• _Set exercise_
Pictures stay out of the copy; restate everything else in the material exactly.

• _Data provided_
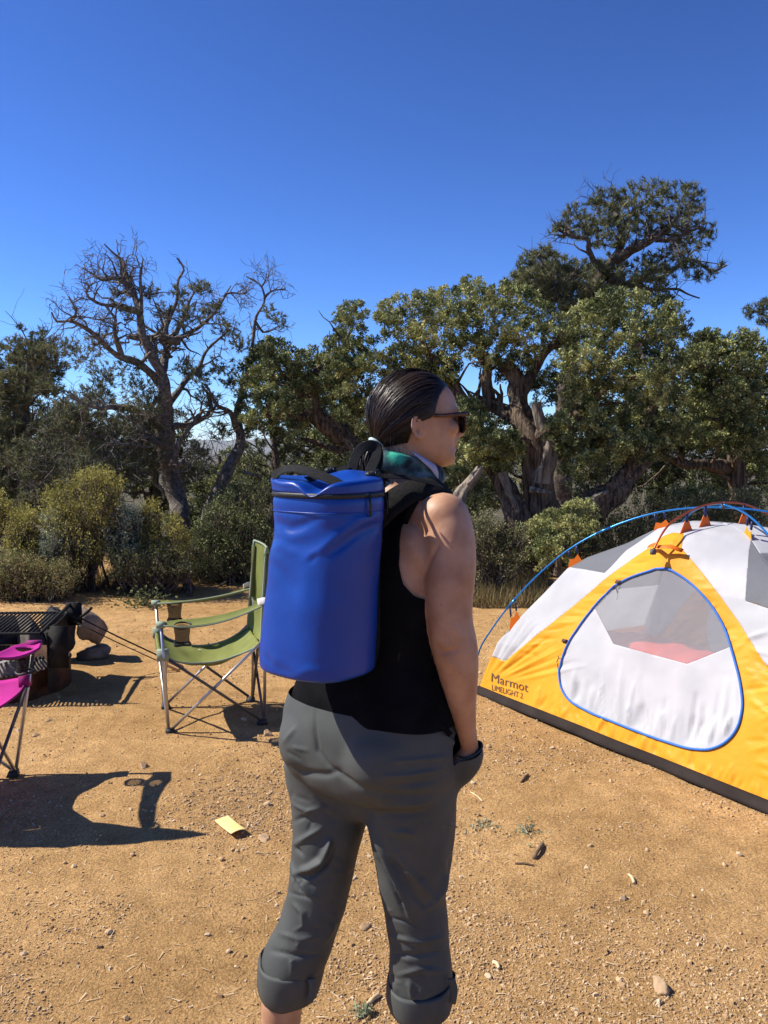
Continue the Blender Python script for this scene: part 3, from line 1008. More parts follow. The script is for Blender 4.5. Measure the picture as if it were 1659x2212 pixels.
# ---- darker trees further back that close the gaps
back = [(-40, 960, 200, 15, .1), (190, 1000, 150, 14.5, .0), (330, 1040, 130, 14.2, .05), (480, 1010, 140, 16, .0), (590, 1040, 120, 14, .1), (680, 985, 140, 15.5, .05), (770, 1030, 130, 14.2, .0), (900, 1020, 140, 15.4, .1), (1020, 1030, 130, 14.6, .0),
        (1130, 1020, 120, 15.2, .05), (1290, 1010, 150, 14.4, .0), (1420, 990, 150, 15, .05), (1560, 1010, 160, 14.2, .0), (1700, 980, 170, 15.5, .0)]
blab = ['dark scrubby tree behind the dense pinyon at the left edge', 'dark scrubby tree behind the yellow-green shrubs, left of the half-dead pinyon', 'dark low tree right behind the half-dead pinyon\'s trunk', 'dark low tree just below the gap with the blue ridge', 'dark low tree left of the green chair\'s backrest top, behind the scrub',
        'dark low tree above the backpack\'s left corner', 'dark low tree directly behind the backpack handle', 'dark low tree behind the person\'s head', 'dark low tree between the person\'s face and the twisted juniper stems', 'dark low tree seen between the twisted juniper stems',
        'dark low tree behind the leaning stem above the tent', 'dark low tree above the middle of the tent', 'dark low tree above the right end of the tent', 'dark low tree beyond the right edge juniper']
for k, (x, y, r, Y_, t) in enumerate(back):
    y -= 150 if k != 3 else 25
    p = Plant(100 + k)
    P, rr = p.limb([(x, y + 260), (x + 8, y + 120), (x - 6, y)], .12, .03, idn, Y_, 6)
    p.sprout(P, rr, 16, .9, .3, .1)
    a = np.linspace(0, 2 * np.pi, 14, endpoint=False)
    rad = r * (1 + .3 * p.rng.normal(size=14) * .6)
    C, Rr = p.lobes_in([(x + rad[i] * math.cos(a[i]) * .75, y + 80 + rad[i] * math.sin(a[i]) * .85 * (1.5 if math.sin(a[i]) > 0 else .75)) for i in range(14)], 30, (20, 36), Y_, .7)
    C[:, 2] = np.maximum(C[:, 2], .1)
    if k % 3 == 1:
        p.pinyon_lobes(C, Rr, .95, 0.35, 0.09, 14, 0.008)
        lf, bk = M_PIN, M_BARKP
    else:
        p.juniper_lobes(C, Rr, None, 0.32, size=1.3, n=30)
        lf, bk = M_JUN, M_BARK
    p.build('scrub_tree', blab[k], 'tree', foot(x, Y_), bk, lf, 'dark trees further back')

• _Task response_
Continue the Blender Python script for this scene: part 3, from line 1008. More parts follow. The script is for Blender 4.5. Measure the picture as if it were 1659x2212 pixels.
# ---- darker trees further back that close the gaps
back = [(-40, 960, 200, 15, .1), (190, 1000, 150, 14.5, .0), (330, 1040, 130, 14.2, .05), (480, 1010, 140, 16, .0), (590, 1040, 120, 14, .1), (680, 985, 140, 15.5, .05), (770, 1030, 130, 14.2, .0), (900, 1020, 140, 15.4, .1), (1020, 1030, 130, 14.6, .0),
        (1130, 1020, 120, 15.2, .05), (1290, 1010, 150, 14.4, .0), (1420, 990, 150, 15, .05), (1560, 1010, 160, 14.2, .0), (1700, 980, 170, 15.5, .0)]
blab = ['dark scrubby tree behind the dense pinyon at the left edge', 'dark scrubby tree behind the yellow-green shrubs, left of the half-dead pinyon', 'dark low tree right behind the half-dead pinyon\'s trunk', 'dark low tree just below the gap with the blue ridge', 'dark low tree left of the green chair\'s backrest top, behind the scrub',
        'dark low tree above the backpack\'s left corner', 'dark low tree directly behind the backpack handle', 'dark low tree behind the person\'s head', 'dark low tree between the person\'s face and the twisted juniper stems', 'dark low tree seen between the twisted juniper stems',
        'dark low tree behind the leaning stem above the tent', 'dark low tree above the middle of the tent', 'dark low tree above the right end of the tent', 'dark low tree beyond the right edge juniper']
for k, (x, y, r, Y_, t) in enumerate(back):
    y -= 150 if k != 3 else 25
    p = Plant(100 + k)
    P, rr = p.limb([(x, y + 260), (x + 8, y + 120), (x - 6, y)], .12, .03, idn, Y_, 6)
    p.sprout(P, rr, 16, .9, .3, .1)
    a = np.linspace(0, 2 * np.pi, 14, endpoint=False)
    rad = r * (1 + .3 * p.rng.normal(size=14) * .6)
    C, Rr = p.lobes_in([(x + rad[i] * math.cos(a[i]) * .75, y + 80 + rad[i] * math.sin(a[i]) * .85 * (1.5 if math.sin(a[i]) > 0 else .75)) for i in range(14)], 30, (20, 36), Y_, .7)
    C[:, 2] = np.maximum(C[:, 2], .1)
    if k % 3 == 1:
        p.pinyon_lobes(C, Rr, .95, 0.35, 0.09, 14, 0.008)
        lf, bk = M_PIN, M_BARKP
    else:
        p.juniper_lobes(C, Rr, None, 0.32, size=1.3, n=30)
        lf, bk = M_JUN, M_BARK
    p.build('scrub_tree', blab[k], 'tree', foot(x, Y_), bk, lf, 'dark trees further back')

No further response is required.